Thank You, Guardian Online… I think

While I fuss over this week’s Thesis Thursday ((My increasingly poorly named recurring feature. Don’t worry. I’ll backdate it like a pro.)) installment, why not drop on by the Guardian.co.uk? I usually don’t recommend doing so, but this morning they seem so much more reasonable and credible to me. I wonder why…

Oh yeah, I know why. Computer: enhance and zoom.

It’s because my last marginalia post is currently linked there under “news of belief from the web”.

I suppose naked dudes frolicking ((Hardly an adequate word to describe what they’re up to, but I have to save all the words I can for Uther.)) in the margins of a nun’s prayer book is technically in the realm of “belief”–as in, I believe what those naked dudes are doing in that prayer book is kind of freaky. Not that their being there is freaky, exactly, just the whole jousting backwards on goats thing. And the freakier stuff I didn’t include, like these scandalous humpers:

Anyway, I’m sure you’re all glad to know that this blog you read now qualifies as one of the Guardian’s “plurality of voices,” and that fourteenth-century nekkid dudes are within the pull of their “centre of gravity as a progressive, liberal, left-leaning newspaper”.

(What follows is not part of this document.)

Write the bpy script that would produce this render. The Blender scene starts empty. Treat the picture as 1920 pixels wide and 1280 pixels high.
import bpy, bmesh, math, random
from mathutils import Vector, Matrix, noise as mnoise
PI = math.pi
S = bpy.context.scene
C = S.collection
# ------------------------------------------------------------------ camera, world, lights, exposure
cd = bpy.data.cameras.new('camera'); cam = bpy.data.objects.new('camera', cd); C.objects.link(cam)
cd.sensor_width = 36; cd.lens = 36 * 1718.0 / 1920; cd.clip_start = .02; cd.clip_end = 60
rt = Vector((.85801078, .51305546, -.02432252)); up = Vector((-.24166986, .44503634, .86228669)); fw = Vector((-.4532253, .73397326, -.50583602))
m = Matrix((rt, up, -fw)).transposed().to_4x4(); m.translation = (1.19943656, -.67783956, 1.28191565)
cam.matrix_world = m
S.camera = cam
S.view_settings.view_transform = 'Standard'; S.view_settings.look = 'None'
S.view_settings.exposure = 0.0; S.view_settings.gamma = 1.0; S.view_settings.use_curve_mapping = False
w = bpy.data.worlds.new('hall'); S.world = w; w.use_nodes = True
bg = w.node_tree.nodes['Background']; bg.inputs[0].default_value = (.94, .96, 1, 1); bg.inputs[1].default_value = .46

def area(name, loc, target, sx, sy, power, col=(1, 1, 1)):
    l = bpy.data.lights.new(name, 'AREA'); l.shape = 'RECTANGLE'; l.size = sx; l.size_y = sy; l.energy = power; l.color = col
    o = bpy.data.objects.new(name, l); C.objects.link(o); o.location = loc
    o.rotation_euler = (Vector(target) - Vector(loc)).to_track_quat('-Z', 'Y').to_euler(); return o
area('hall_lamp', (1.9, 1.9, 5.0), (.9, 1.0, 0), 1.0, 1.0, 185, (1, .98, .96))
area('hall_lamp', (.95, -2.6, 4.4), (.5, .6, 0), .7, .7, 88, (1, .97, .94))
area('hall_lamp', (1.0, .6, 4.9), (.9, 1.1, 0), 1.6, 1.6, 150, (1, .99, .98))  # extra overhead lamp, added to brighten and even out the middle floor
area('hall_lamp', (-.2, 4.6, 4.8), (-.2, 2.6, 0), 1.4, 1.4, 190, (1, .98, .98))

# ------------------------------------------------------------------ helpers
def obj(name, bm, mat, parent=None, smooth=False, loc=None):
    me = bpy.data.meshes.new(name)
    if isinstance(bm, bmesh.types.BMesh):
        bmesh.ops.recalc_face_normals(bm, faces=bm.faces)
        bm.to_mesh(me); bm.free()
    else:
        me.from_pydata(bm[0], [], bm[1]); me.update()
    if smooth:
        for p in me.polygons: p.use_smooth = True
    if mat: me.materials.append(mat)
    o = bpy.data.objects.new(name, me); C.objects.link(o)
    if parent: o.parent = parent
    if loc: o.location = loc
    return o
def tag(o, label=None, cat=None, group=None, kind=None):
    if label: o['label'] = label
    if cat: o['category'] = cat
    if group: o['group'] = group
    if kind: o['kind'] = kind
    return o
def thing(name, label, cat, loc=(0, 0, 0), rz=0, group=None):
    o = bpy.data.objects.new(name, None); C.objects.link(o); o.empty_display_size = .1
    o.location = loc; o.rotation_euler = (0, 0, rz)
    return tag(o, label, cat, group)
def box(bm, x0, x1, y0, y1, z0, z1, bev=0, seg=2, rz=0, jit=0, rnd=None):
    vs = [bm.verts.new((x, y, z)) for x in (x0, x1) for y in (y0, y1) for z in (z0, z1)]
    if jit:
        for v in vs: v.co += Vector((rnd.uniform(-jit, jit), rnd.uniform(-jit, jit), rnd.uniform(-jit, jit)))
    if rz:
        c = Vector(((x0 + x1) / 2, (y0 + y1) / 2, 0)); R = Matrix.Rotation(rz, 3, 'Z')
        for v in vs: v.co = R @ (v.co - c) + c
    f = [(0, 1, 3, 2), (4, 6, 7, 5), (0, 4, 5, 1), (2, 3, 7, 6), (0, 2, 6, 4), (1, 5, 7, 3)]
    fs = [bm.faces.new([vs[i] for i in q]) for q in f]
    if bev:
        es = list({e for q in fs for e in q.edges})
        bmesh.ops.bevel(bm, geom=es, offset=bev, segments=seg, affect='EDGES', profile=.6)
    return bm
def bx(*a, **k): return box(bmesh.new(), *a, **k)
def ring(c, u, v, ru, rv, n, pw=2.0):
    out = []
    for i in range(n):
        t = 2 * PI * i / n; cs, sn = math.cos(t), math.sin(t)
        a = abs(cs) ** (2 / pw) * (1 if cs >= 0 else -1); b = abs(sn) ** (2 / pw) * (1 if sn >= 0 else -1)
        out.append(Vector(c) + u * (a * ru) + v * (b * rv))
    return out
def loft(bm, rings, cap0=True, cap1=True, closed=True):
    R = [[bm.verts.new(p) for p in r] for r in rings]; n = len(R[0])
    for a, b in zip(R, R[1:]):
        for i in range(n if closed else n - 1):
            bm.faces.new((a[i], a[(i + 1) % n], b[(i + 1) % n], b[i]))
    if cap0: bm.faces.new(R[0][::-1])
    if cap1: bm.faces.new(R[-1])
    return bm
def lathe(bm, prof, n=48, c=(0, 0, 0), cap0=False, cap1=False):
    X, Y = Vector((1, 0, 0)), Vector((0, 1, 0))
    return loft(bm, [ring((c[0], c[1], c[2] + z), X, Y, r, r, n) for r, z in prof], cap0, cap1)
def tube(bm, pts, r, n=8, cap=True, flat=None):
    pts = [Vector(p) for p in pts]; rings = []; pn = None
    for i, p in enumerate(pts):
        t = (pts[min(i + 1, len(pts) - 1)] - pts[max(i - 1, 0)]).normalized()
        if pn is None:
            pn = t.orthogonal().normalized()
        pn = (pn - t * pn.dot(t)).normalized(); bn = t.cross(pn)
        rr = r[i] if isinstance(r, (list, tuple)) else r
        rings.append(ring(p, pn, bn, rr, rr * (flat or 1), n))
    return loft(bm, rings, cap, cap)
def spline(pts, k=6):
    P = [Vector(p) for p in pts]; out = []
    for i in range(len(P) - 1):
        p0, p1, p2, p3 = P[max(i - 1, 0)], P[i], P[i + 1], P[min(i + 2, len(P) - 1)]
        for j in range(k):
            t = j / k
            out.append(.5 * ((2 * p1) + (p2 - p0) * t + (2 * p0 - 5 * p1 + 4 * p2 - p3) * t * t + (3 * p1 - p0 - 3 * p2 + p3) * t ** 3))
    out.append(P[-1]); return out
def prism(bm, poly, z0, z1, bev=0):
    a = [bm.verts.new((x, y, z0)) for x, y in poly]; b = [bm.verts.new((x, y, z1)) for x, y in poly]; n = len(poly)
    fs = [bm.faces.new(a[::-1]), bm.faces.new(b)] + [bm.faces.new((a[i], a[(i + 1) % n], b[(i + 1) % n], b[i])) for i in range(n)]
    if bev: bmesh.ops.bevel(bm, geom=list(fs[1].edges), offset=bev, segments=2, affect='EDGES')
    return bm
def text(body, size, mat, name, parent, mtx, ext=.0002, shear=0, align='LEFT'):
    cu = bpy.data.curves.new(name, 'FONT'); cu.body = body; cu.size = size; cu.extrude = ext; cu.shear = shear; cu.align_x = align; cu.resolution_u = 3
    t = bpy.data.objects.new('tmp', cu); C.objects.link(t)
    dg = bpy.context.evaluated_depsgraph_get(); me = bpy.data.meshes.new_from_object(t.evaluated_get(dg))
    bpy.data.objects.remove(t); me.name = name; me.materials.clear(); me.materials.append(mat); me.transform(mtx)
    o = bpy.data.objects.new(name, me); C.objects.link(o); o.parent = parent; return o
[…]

But before I go, I will take this as a chance to clarify one or two things about the naked dude manuscript that I worry didn’t come across in my last post. One is the manuscript’s size. Though the Beinecke helpfully makes enormous resolution images of the book available, the actual manuscript is pocket sized, as you can see in this image: ((Don’t ask me why the clothed dude is fighting a goat with a basket.† The illuminator likes weird goat humor almost as much as naked dude humor.  
† And how the elephant got in my… er, how the goat got a basket, I’ll never know.))

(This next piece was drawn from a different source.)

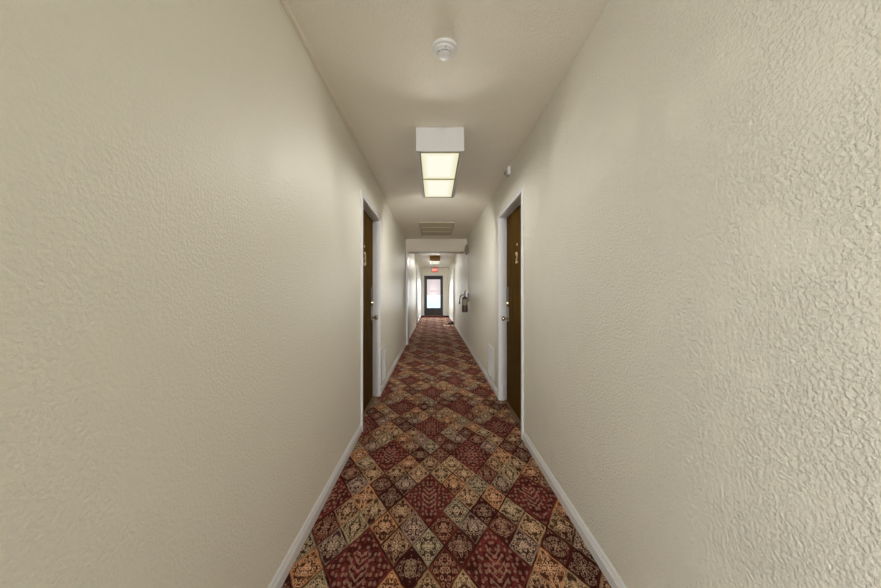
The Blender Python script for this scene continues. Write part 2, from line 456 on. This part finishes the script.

The other thing is that there were, as with the Smithfield Decretals, several rounds of illumination performed on the Rothschild Canticles. Indeed, that’s why I titled the post “Needs More Naked”. The book’s owner was unsatisfied with the amount of freaky naked dudes the original artist put in ((Hardly any, as it turns out.)) and went back to have at least two other artists add more. Incidentally, this is why some of those images were cropped off on the sides. Because they weren’t in the original plan for the manuscript, they were too close to the edges of the page. When the pages had to be trimmed back because of fraying and damage, they got cut out. ((Also, because they’re not part of the plan, they violate many of the rules I’ve asserted exist in the world of the marginal page, particularly the marginal artist’s reluctance to put images in the open space without having them hang onto something or drawing some ground under their feet. The first illuminator is scrupulous about this, the later ones don’t seem to know that’s how it works. An interesting subject for a future post, I hope.)) Professional manuscript scriptoria usually were very careful to leave enough “margin for error” in the margins, knowing the precious books were meant to be kept for a long time, passed down over generations even, and would thus need such repair eventually.

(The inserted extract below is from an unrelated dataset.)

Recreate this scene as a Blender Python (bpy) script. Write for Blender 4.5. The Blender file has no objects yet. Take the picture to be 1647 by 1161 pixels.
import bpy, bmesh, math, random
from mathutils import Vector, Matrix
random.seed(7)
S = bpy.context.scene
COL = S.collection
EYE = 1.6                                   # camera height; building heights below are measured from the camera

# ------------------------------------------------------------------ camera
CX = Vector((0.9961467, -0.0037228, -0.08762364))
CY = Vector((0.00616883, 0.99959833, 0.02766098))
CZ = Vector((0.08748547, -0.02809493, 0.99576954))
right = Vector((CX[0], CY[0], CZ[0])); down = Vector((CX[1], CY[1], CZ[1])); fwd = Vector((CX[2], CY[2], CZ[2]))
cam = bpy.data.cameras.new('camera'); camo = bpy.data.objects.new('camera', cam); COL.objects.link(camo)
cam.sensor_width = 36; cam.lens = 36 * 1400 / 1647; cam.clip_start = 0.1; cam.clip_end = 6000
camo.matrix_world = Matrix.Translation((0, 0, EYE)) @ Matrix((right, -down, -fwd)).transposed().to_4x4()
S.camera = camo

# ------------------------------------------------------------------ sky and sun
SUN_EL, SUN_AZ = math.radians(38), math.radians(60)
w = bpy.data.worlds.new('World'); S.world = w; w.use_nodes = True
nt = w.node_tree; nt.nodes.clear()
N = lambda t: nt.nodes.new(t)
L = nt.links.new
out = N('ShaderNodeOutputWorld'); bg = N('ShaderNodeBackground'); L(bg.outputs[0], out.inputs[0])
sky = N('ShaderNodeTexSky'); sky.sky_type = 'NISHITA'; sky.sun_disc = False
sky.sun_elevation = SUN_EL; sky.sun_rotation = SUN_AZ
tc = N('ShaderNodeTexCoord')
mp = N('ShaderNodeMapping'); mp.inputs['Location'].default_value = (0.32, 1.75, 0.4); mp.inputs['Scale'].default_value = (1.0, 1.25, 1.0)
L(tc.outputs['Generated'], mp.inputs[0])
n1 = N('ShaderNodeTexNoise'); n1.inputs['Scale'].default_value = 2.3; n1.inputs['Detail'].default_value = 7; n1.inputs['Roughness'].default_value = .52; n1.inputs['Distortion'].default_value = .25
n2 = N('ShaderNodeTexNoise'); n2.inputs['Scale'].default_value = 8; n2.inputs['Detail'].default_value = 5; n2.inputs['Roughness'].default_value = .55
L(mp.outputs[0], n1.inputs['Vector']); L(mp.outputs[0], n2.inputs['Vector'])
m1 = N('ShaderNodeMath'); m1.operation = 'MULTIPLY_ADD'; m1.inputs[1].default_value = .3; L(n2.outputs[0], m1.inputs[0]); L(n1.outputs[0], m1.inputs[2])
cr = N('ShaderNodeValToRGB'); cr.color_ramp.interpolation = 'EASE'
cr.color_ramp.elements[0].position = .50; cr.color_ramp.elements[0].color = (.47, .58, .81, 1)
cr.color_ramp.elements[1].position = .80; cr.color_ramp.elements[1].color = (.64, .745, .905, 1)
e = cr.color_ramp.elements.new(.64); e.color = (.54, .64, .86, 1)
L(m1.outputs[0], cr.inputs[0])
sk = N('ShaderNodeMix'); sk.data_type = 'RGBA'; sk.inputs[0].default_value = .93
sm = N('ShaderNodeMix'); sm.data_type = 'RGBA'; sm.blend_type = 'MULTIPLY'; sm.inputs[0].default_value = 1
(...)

Because of this manuscript’s unfortunately short-sighted patroness, I probably will never be able to put together a post about the weird dudes with beaks sewn to their faces, as most of them got cut in half. Here’s one of the more complete ones, in the upper right margin:

But thankfully, as you can see, that keen little goat-riding monkey is still intact, ((It’s nice to know that when you write in as old a language as English you can still write sentences (and clauses) that no one has ever written. Surely no one has before now had the occasion to express in prose their happiness that a goat-riding monkey remains safe. ††  
†† Because of how dangerous goat-riding is. These monkeys today don’t even wear helmets, always drag racing the other monkeys on goats to impress the lady monkeys. So many monkey lives tragically cut short.)) and the strange (but awesomely so) image of hedgehogs using their quills to collect apples is almost complete. There will certainly be fodder for many a post to come here in this nun’s pocket devotional book, don’t you worry, even if we must bid adieu to our beaked freak friends. But for now, back to editing. Uther calls.